Sept. 29: Japanese fast-fashion giant Uniqlo sets for global expansion, as it prepares to open two major stores in New York and reopen a renovated one in London in October. Its latest weapon is Uniqlo Innovation Project, high-performance clothing by fashion director Nicola Formichetti, who’s also Lady Gaga’s stylist and Mugler’s designer; design director Naoki Takizawa, and creative director Kashiwa Sato.


  Uniqlo head Tadashi Yanai is on track to realize his goal of becoming the largest specialty fashion retailer in the world by 2020. The New York stores draw crowds of more than 30,000 in their debuts.

Sept. 30: Isaac Mizrahi’s licensing business, IM Ready-Made LLC, is bought by XCEL Brands for $31.5 million. Xcel will go public through a reverse merger agreement with NetFabrics Holdings Inc., with the new entity being a publicly held brand licensing and management firm whose priority will be to acquire brands.

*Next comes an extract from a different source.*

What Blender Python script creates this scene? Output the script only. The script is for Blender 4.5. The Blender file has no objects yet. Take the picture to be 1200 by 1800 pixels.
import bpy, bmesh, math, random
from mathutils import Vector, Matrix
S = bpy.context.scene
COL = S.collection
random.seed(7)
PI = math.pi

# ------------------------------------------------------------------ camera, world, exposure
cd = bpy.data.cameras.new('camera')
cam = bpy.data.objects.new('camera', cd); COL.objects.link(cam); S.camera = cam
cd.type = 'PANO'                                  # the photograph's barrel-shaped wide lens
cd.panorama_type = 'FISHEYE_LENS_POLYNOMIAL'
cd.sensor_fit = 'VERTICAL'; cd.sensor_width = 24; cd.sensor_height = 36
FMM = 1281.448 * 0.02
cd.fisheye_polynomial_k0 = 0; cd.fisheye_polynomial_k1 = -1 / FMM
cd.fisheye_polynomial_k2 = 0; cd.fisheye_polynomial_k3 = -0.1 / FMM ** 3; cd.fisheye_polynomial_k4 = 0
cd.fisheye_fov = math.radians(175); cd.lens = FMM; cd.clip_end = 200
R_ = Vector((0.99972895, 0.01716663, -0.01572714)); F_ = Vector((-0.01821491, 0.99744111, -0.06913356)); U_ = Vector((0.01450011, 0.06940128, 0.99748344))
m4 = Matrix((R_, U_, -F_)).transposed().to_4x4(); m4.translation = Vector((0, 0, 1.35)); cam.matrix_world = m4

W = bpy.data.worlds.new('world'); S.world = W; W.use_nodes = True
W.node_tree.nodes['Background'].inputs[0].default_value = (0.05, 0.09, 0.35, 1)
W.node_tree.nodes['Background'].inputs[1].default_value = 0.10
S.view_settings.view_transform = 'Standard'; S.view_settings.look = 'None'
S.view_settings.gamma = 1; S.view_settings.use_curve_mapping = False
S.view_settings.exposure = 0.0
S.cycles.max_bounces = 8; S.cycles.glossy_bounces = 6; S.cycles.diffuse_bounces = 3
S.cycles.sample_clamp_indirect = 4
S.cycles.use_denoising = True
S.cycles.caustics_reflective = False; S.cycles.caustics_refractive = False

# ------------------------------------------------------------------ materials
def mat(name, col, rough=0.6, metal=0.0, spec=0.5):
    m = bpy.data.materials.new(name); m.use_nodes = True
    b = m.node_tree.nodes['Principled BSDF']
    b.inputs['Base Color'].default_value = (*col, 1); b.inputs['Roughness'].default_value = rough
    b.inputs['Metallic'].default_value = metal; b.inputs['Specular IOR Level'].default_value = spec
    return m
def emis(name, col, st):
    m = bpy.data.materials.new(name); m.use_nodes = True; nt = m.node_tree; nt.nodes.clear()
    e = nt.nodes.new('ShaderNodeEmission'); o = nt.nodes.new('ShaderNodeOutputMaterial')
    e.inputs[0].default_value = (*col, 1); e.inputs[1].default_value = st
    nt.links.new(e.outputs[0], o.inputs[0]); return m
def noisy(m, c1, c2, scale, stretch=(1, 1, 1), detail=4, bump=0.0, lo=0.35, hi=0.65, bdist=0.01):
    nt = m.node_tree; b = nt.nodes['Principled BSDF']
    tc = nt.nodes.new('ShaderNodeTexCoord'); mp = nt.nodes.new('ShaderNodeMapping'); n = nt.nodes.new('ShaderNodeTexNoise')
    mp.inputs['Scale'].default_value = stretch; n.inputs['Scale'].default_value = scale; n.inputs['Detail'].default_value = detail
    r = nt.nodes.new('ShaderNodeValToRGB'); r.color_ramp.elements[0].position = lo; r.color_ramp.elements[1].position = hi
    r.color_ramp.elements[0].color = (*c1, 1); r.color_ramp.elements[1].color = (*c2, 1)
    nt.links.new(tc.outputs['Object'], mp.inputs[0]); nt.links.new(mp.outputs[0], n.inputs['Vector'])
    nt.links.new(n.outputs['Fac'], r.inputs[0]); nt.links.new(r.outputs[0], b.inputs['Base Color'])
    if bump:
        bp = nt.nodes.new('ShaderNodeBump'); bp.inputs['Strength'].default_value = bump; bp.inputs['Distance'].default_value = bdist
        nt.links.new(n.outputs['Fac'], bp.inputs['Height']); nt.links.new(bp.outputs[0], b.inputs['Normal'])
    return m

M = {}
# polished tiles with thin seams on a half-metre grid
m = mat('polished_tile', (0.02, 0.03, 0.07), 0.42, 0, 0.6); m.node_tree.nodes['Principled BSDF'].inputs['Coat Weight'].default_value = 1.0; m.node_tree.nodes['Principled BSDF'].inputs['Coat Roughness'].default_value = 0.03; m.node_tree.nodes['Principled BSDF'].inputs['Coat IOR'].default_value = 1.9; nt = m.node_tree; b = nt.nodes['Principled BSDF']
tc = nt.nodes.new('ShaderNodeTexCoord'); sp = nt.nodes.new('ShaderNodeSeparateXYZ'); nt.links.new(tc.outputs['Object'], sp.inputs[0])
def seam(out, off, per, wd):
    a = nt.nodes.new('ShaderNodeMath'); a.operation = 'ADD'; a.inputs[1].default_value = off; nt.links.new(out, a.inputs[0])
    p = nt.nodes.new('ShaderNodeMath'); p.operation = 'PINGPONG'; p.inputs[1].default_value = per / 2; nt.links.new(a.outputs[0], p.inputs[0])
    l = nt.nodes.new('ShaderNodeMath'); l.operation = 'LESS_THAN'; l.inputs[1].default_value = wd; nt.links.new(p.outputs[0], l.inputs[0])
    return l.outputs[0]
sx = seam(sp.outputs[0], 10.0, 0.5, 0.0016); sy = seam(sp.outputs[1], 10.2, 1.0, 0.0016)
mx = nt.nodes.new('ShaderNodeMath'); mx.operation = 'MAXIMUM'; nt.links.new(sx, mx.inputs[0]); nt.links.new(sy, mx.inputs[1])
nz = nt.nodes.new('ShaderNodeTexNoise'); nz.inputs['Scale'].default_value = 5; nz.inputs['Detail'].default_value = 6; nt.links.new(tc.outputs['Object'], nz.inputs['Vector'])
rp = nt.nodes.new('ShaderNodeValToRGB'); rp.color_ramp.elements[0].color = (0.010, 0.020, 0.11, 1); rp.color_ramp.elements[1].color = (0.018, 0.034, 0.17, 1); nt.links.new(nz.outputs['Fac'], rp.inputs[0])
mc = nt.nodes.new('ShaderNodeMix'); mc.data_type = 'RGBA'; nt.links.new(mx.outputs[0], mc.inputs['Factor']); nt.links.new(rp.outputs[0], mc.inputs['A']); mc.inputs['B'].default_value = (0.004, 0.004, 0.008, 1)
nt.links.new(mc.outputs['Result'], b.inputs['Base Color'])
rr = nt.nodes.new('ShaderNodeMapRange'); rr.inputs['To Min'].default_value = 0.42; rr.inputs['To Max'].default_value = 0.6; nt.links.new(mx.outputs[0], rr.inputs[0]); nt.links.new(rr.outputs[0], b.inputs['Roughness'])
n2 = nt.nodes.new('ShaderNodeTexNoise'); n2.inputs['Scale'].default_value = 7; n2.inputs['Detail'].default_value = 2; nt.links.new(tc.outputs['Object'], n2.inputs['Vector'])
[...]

THE UPSHOT: Mizrahi becomes a very wealthy man—and could become even richer. Plans call for additional licensing deals for apparel, footwear and home categories to launch at better retailers in fall 2012. If they hit certain minimums in royalties generated by the Mizrahi trademarks over a four-year period, Xcel will pay the designer up to $32.7 million more in cash or stock.

Oct. 3: Target hints at it on its Twitter feed, but WWD breaks that Jason Wu will be the next designer to collaborate with the mass merchant. The news follows the highly successful Missoni for Target line launch in September, which brought the retailer’s Web server to its knees.

Wu merch will be in-store starting in February for about a month—if it lasts that long—priced from $19.99 to $59.99. (Missoni’s collection sold out in a day.)

Oct. 5: The U.S. Congress is considering legislation to force China to deal with the value of its currency, and a potential trade war with America’s biggest trading partner is brewing.

THE UPSHOT:  The Senate passes legislation that could ultimately lead to punitive tariffs on Chinese imports. The measure goes to the House. China calls the legislation a “grave” violation of  WTO rules and the wrong solution for solving America’s economic woes. The bill is stalled in the House at press time.


Oct. 5: Apple co-founder Steve Jobs dies.

THE UPSHOT: Jobs is lauded as a true innovator, a pioneer not only in the technology realm but in retailing (relentless service, cool product and store space, limited sku’s, constant newness); publishing (iPad apps give Apple unprecedented power with major magazine publishers); modern, functional design; pop culture, and in shaping the lives of generations.


Oct. 5: Giorgio Armani readies to unveil a Web site that represents its first global online flagship. The store will contain five of the group’s brands—the signature line, Emporio Armani, Armani Collezioni, Armani Jeans and Armani Junior. It will be operated by Yoox Group, be active in 30 countries in Europe plus the U.S., Japan and China, and in four languages—Italian, English, French and Japanese. It will also offer mobile commerce via the iPhone, iPad and Android phones.

Since its launch, armani.com garners 10 million page views a month, compared to 2 million prelaunch.